> PROBLEM STATEMENT:
Each record that follows should be repeated exactly, minus any images.

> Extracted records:
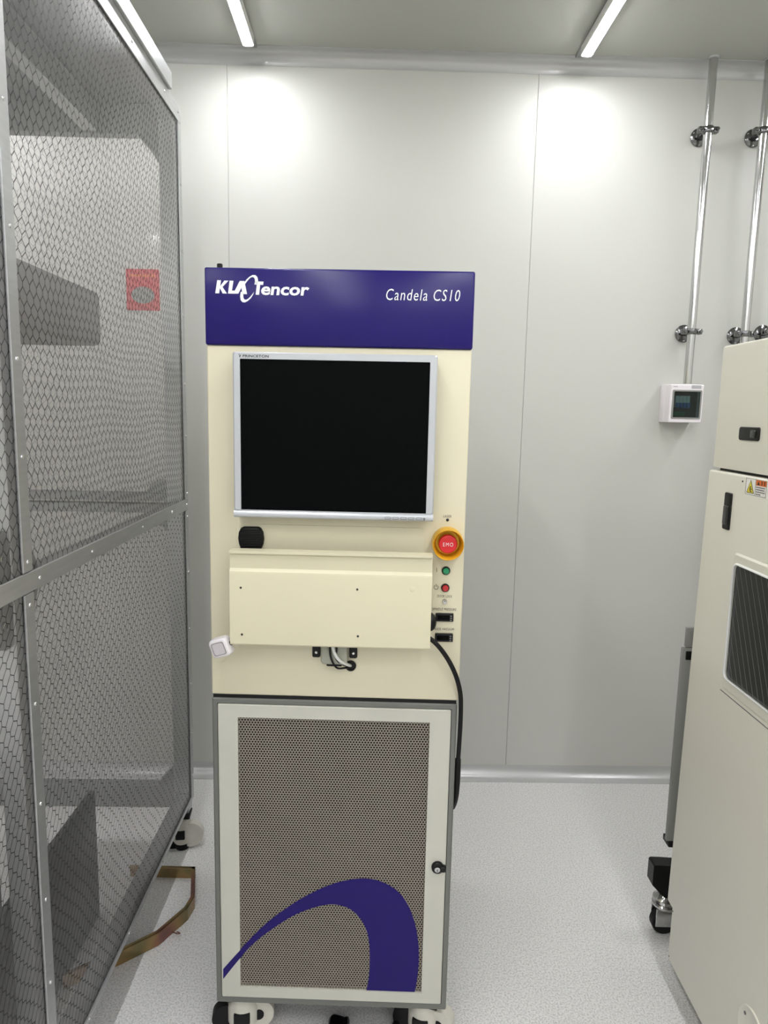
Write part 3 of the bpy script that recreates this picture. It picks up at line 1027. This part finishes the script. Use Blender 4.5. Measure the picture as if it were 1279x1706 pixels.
def rivet(y, z):
    o = bpy.data.objects.new('rivet', rv)
    link(o, booth)
    o.location = (bx(XC + .0028), by_(y), z)


for y in (1.08, 1.35, 1.62, 1.89, 2.16, 2.30):
    rivet(y, 2.458)
for y in (1.10, 1.275, 1.52, 1.86, 2.14, 2.31):
    rivet(y, 1.231)
for z in (1.27, 1.46, 1.63, 1.85, 2.05, 2.25):
    rivet(1.233, z)
    rivet(YC - .015, z)
for z in (1.19, 1.0, .80, .60, .42, .26):
    rivet(1.233, z)
    rivet(YC - .015, z)
for y in (1.10, 1.40, 1.66, 1.95):
    rivet(y, ZB_ + .007)
for (x, y) in ((XC - .03, YC - .045), (XW + .03, YC - .04), (XC - .03, YN + .04), (XW + .03, YN + .04)):
    level_caster(booth, bx(x), by_(y), .131, .1, .9, 'nylon')

# ------------------------------------------------------------------ dark equipment inside the booth
eq = thing('enclosed_equipment', 'dark grey equipment standing inside the film booth, seen through the grid', 'machine', (-.86, 1.2, 0))
E3 = lambda x0, x1, y0, y1, z0, z1, nm, m_, bv=.008: B().box(x0 + .86, x1 + .86, y0 - 1.2, y1 - 1.2, z0, z1, bv).build(nm, m_, eq)
E3(-.83, -.812, 1.26, 1.95, 0, .41, 'side_sheet', 'dark_grey', .003)
E3(-1.12, -.72, .90, 1.27, 0.0, .80, 'front_cabinet', 'dark_grey')
E3(-1.12, -1.0, .95, 1.08, .80, 1.75, 'column', 'dark_grey')
E3(-1.25, -.815, .95, 2.15, 1.73, 1.89, 'overhead_housing', 'housing_grey', .02)

# ------------------------------------------------------------------ red notice on the back wall behind the booth
sg_ = thing('wall_notice', 'red notice with a pale oval on the back wall behind the booth', 'sign', (-.90, WY - .0005, 2.005))
B().prism(rrect(-.064, .064, -.078, .078, .004), F_front, 0, .003, .001).build('notice_board', 'sign_red', sg_)
B().prism(circ(.0, -.02, .045, 28, .032), F_front, .0028, .0036).build('pale_oval', 'cab_grey', sg_)
B().prism(rrect(-.05, .05, .048, .058, .002), F_front, .0028, .0036).build('header_bar', 'label_orange', sg_)

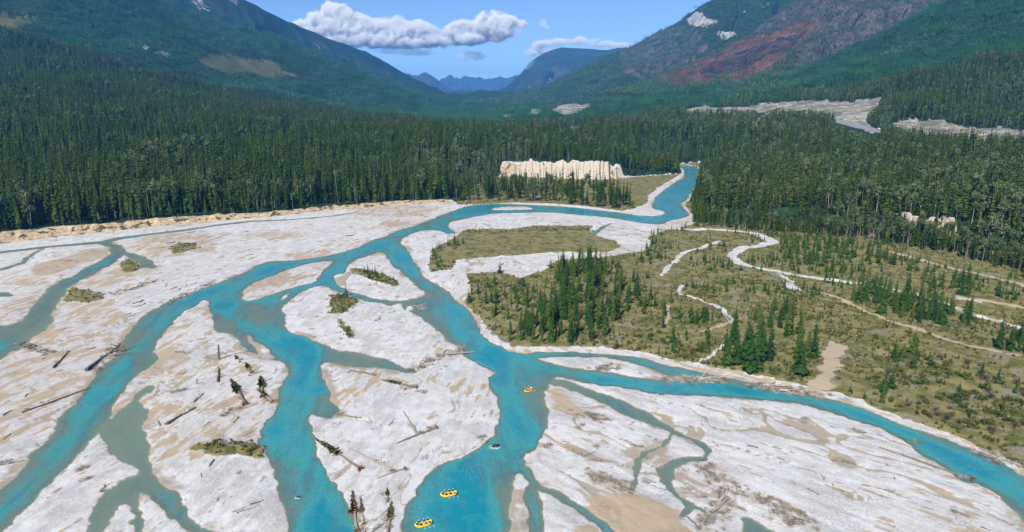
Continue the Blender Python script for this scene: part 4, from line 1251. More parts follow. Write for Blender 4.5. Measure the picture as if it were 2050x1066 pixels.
CLIFF_VIEW = [[(1030,325),(1236,330),(1240,352),(1228,357),(1150,356),(1040,350)], [(1005,322),(1030,322),(1030,345),(1008,345)],
              [(1798,415),(1932,415),(1932,438),(1800,446)], [(1748,408),(1772,408),(1772,420),(1748,420)], [(1552,404),(1592,404),(1592,416),(1552,416)], [(1462,398),(1482,398),(1482,412),(1462,412)]]

def forest_trees():
    X1, Y1 = blue_points(480, 950, 38, seed=1)
    X2, Y2 = blue_points(950, 2100, 70, -42, 42, seed=2)
    X3, Y3 = blue_points(470, 1100, 9, 10, 44, seed=4)      # thick fringe at the foot of the right terrace
    f3 = sample(SDF_, X3, Y3); q3 = proj(X3, Y3, np.zeros_like(X3))[0]
    m3 = (f3 > -20) & (f3 < 9) & (q3 > 1385) & (sample(A_['veg'], X3, Y3) + sample(A_['forest'], X3, Y3) > 0.4) & (fbm(X3 / 14, Y3 / 14, 29, 2) > -0.25)
    X3, Y3 = X3[m3], Y3[m3]
    X4, Y4 = blue_points(2100, 3000, 85, -42, -8, seed=6)    # the forest climbs the fan on the left
    q4, w4 = proj(X4, Y4, ground_z(X4, Y4) + 10)
    m4 = w4 > np.interp(q4, [-50, 0, 300, 520, 700, 900], [38, 48, 148, 193, 226, 236]) + 10 * fbm(X4 / 90, Y4 / 90, 27, 3)
    X2, Y2 = np.concatenate([X2, X4[m4]]), np.concatenate([Y2, Y4[m4]])
    X, Y = np.concatenate([X1, X2, X3]), np.concatenate([Y1, Y2, Y3])
    fringe = np.arange(len(X)) >= len(X1) + len(X2)
    fo = sample(A_['forest'], X, Y)
    rs = np.random.RandomState(3)
    keep = (fo > 0.55) | fringe
    # low forest strip in front of the meadow and the slope down to the upstream reach
    px0, py0 = proj(X, Y, np.zeros_like(X))
    strip = inside_px(px0, py0, [(935,404),(945,380),(1000,366),(1100,370),(1180,378),(1225,395),(1262,414),(1245,421),(1200,417),(1110,409),(1040,406)])
    strip |= inside_px(px0, py0, [(1377,402),(1390,380),(1400,352),(1412,352),(1412,425),(1396,430),(1384,418)])
    keep |= strip & (sample(A_['depth'], X, Y) <= 0) & (rs.uniform(0, 1, len(X)) < 0.55)
    foot = (sample(SDF_, X, Y) > -15) & (sample(SDF_, X, Y) < 6) & (px0 > 1440)
    keep |= foot & (rs.uniform(0, 1, len(X)) < 0.75)
    low = (foot | (sample(SDF_, X, Y) < 22) & (px0 < 950))[keep]
    X, Y = X[keep], Y[keep]
    Zz = ground_z(X, Y)
    n = len(X)
    big = fbm(X / 130, Y / 130, 7, 3)
    pxb0 = proj(X, Y, Zz)[0]
    h = (23 + 7 * (pxb0 < 950) + 6 * big + NR.normal(0, 3.8, n)) * np.where(NR.uniform(0, 1, n) < 0.12, 0.6, 1.0)
    h = np.where(low, h * NR.uniform(0.45, 0.9, n), h)
    footk = (sample(SDF_, X, Y) > -21) & (sample(SDF_, X, Y) < 4) & (pxb0 > 1385)
    gap = fbm(X / 60, Y / 60, 19, 3)
    h = np.clip(h * (1 + 0.35 * gap), 6, 42)
    h = np.where(footk, NR.uniform(8, 19, n) + 3.5 * ((pxb0 > 1780) & (pxb0 < 1945)), h)
    pxb, pyb = proj(X, Y, Zz)
    # right terrace and upstream trees
    bad = clearing(X, Y, Zz, h)
    for hh in (0.3, 0.65, 0.92):
        pxx, pyy = proj(X, Y, Zz + hh * h)
        for poly in CLIFF_VIEW:
            m = inside_px(pxx, pyy, poly)
            yb = G(poly[-1][0], 350 if poly[0][0] < 1300 else 470, 0)[1]
            bad |= m & ~footk & (NR.uniform(0, 1, n) < ((0.68 if hh < 0.9 else 0.5) if poly[0][0] < 1300 else (0.0 if hh < 0.5 else 0.75)))
    # keep the gap of the upstream river open
    bad |= (sample(A_['depth'], X, Y) > 0)
    pxx, pyy = proj(X, Y, Zz + 0.7 * h)
    bad |= inside_px(pxx, pyy, [(1370,340),(1400,336),(1396,361),(1372,402),(1345,420),(1318,395),(1345,372)]) & (Y < 1010)
    X, Y, Zz, h = X[~bad], Y[~bad], Zz[~bad], h[~bad]
    n = len(X)
    pxb = proj(X, Y, Zz)[0]
    asp_p = np.clip(0.012 + np.where(pxb < 900, 0.16, 0.34) * sstep(0.12, 0.45, fbm(X / 110, Y / 110, 13, 3)) + 0.08 * (pxb > 900) + 0.10 * (pxb > 1450), 0, 0.5)
    u = NR.uniform(0, 1, n)
    pick = np.where(u < asp_p, 5 + NR.randint(0, 2, n), np.where(u > 0.994, 7, NR.randint(0, 5, n)))
    h = np.where((pick == 5) | (pick == 6), h * 0.9, h)
    return X, Y, Zz, h, pick
FX, FY, FZ, FH, FP = forest_trees()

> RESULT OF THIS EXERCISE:
Write part 3 of the bpy script that recreates this picture. It picks up at line 1027. This part finishes the script. Use Blender 4.5. Measure the picture as if it were 1279x1706 pixels.
def rivet(y, z):
    o = bpy.data.objects.new('rivet', rv)
    link(o, booth)
    o.location = (bx(XC + .0028), by_(y), z)


for y in (1.08, 1.35, 1.62, 1.89, 2.16, 2.30):
    rivet(y, 2.458)
for y in (1.10, 1.275, 1.52, 1.86, 2.14, 2.31):
    rivet(y, 1.231)
for z in (1.27, 1.46, 1.63, 1.85, 2.05, 2.25):
    rivet(1.233, z)
    rivet(YC - .015, z)
for z in (1.19, 1.0, .80, .60, .42, .26):
    rivet(1.233, z)
    rivet(YC - .015, z)
for y in (1.10, 1.40, 1.66, 1.95):
    rivet(y, ZB_ + .007)
for (x, y) in ((XC - .03, YC - .045), (XW + .03, YC - .04), (XC - .03, YN + .04), (XW + .03, YN + .04)):
    level_caster(booth, bx(x), by_(y), .131, .1, .9, 'nylon')

# ------------------------------------------------------------------ dark equipment inside the booth
eq = thing('enclosed_equipment', 'dark grey equipment standing inside the film booth, seen through the grid', 'machine', (-.86, 1.2, 0))
E3 = lambda x0, x1, y0, y1, z0, z1, nm, m_, bv=.008: B().box(x0 + .86, x1 + .86, y0 - 1.2, y1 - 1.2, z0, z1, bv).build(nm, m_, eq)
E3(-.83, -.812, 1.26, 1.95, 0, .41, 'side_sheet', 'dark_grey', .003)
E3(-1.12, -.72, .90, 1.27, 0.0, .80, 'front_cabinet', 'dark_grey')
E3(-1.12, -1.0, .95, 1.08, .80, 1.75, 'column', 'dark_grey')
E3(-1.25, -.815, .95, 2.15, 1.73, 1.89, 'overhead_housing', 'housing_grey', .02)

# ------------------------------------------------------------------ red notice on the back wall behind the booth
sg_ = thing('wall_notice', 'red notice with a pale oval on the back wall behind the booth', 'sign', (-.90, WY - .0005, 2.005))
B().prism(rrect(-.064, .064, -.078, .078, .004), F_front, 0, .003, .001).build('notice_board', 'sign_red', sg_)
B().prism(circ(.0, -.02, .045, 28, .032), F_front, .0028, .0036).build('pale_oval', 'cab_grey', sg_)
B().prism(rrect(-.05, .05, .048, .058, .002), F_front, .0028, .0036).build('header_bar', 'label_orange', sg_)

Continue the Blender Python script for this scene: part 4, from line 1251. More parts follow. Write for Blender 4.5. Measure the picture as if it were 2050x1066 pixels.
CLIFF_VIEW = [[(1030,325),(1236,330),(1240,352),(1228,357),(1150,356),(1040,350)], [(1005,322),(1030,322),(1030,345),(1008,345)],
              [(1798,415),(1932,415),(1932,438),(1800,446)], [(1748,408),(1772,408),(1772,420),(1748,420)], [(1552,404),(1592,404),(1592,416),(1552,416)], [(1462,398),(1482,398),(1482,412),(1462,412)]]

def forest_trees():
    X1, Y1 = blue_points(480, 950, 38, seed=1)
    X2, Y2 = blue_points(950, 2100, 70, -42, 42, seed=2)
    X3, Y3 = blue_points(470, 1100, 9, 10, 44, seed=4)      # thick fringe at the foot of the right terrace
    f3 = sample(SDF_, X3, Y3); q3 = proj(X3, Y3, np.zeros_like(X3))[0]
    m3 = (f3 > -20) & (f3 < 9) & (q3 > 1385) & (sample(A_['veg'], X3, Y3) + sample(A_['forest'], X3, Y3) > 0.4) & (fbm(X3 / 14, Y3 / 14, 29, 2) > -0.25)
    X3, Y3 = X3[m3], Y3[m3]
    X4, Y4 = blue_points(2100, 3000, 85, -42, -8, seed=6)    # the forest climbs the fan on the left
    q4, w4 = proj(X4, Y4, ground_z(X4, Y4) + 10)
    m4 = w4 > np.interp(q4, [-50, 0, 300, 520, 700, 900], [38, 48, 148, 193, 226, 236]) + 10 * fbm(X4 / 90, Y4 / 90, 27, 3)
    X2, Y2 = np.concatenate([X2, X4[m4]]), np.concatenate([Y2, Y4[m4]])
    X, Y = np.concatenate([X1, X2, X3]), np.concatenate([Y1, Y2, Y3])
    fringe = np.arange(len(X)) >= len(X1) + len(X2)
    fo = sample(A_['forest'], X, Y)
    rs = np.random.RandomState(3)
    keep = (fo > 0.55) | fringe
    # low forest strip in front of the meadow and the slope down to the upstream reach
    px0, py0 = proj(X, Y, np.zeros_like(X))
    strip = inside_px(px0, py0, [(935,404),(945,380),(1000,366),(1100,370),(1180,378),(1225,395),(1262,414),(1245,421),(1200,417),(1110,409),(1040,406)])
    strip |= inside_px(px0, py0, [(1377,402),(1390,380),(1400,352),(1412,352),(1412,425),(1396,430),(1384,418)])
    keep |= strip & (sample(A_['depth'], X, Y) <= 0) & (rs.uniform(0, 1, len(X)) < 0.55)
    foot = (sample(SDF_, X, Y) > -15) & (sample(SDF_, X, Y) < 6) & (px0 > 1440)
    keep |= foot & (rs.uniform(0, 1, len(X)) < 0.75)
    low = (foot | (sample(SDF_, X, Y) < 22) & (px0 < 950))[keep]
    X, Y = X[keep], Y[keep]
    Zz = ground_z(X, Y)
    n = len(X)
    big = fbm(X / 130, Y / 130, 7, 3)
    pxb0 = proj(X, Y, Zz)[0]
    h = (23 + 7 * (pxb0 < 950) + 6 * big + NR.normal(0, 3.8, n)) * np.where(NR.uniform(0, 1, n) < 0.12, 0.6, 1.0)
    h = np.where(low, h * NR.uniform(0.45, 0.9, n), h)
    footk = (sample(SDF_, X, Y) > -21) & (sample(SDF_, X, Y) < 4) & (pxb0 > 1385)
    gap = fbm(X / 60, Y / 60, 19, 3)
    h = np.clip(h * (1 + 0.35 * gap), 6, 42)
    h = np.where(footk, NR.uniform(8, 19, n) + 3.5 * ((pxb0 > 1780) & (pxb0 < 1945)), h)
    pxb, pyb = proj(X, Y, Zz)
    # right terrace and upstream trees
    bad = clearing(X, Y, Zz, h)
    for hh in (0.3, 0.65, 0.92):
        pxx, pyy = proj(X, Y, Zz + hh * h)
        for poly in CLIFF_VIEW:
            m = inside_px(pxx, pyy, poly)
            yb = G(poly[-1][0], 350 if poly[0][0] < 1300 else 470, 0)[1]
            bad |= m & ~footk & (NR.uniform(0, 1, n) < ((0.68 if hh < 0.9 else 0.5) if poly[0][0] < 1300 else (0.0 if hh < 0.5 else 0.75)))
    # keep the gap of the upstream river open
    bad |= (sample(A_['depth'], X, Y) > 0)
    pxx, pyy = proj(X, Y, Zz + 0.7 * h)
    bad |= inside_px(pxx, pyy, [(1370,340),(1400,336),(1396,361),(1372,402),(1345,420),(1318,395),(1345,372)]) & (Y < 1010)
    X, Y, Zz, h = X[~bad], Y[~bad], Zz[~bad], h[~bad]
    n = len(X)
    pxb = proj(X, Y, Zz)[0]
    asp_p = np.clip(0.012 + np.where(pxb < 900, 0.16, 0.34) * sstep(0.12, 0.45, fbm(X / 110, Y / 110, 13, 3)) + 0.08 * (pxb > 900) + 0.10 * (pxb > 1450), 0, 0.5)
    u = NR.uniform(0, 1, n)
    pick = np.where(u < asp_p, 5 + NR.randint(0, 2, n), np.where(u > 0.994, 7, NR.randint(0, 5, n)))
    h = np.where((pick == 5) | (pick == 6), h * 0.9, h)
    return X, Y, Zz, h, pick
FX, FY, FZ, FH, FP = forest_trees()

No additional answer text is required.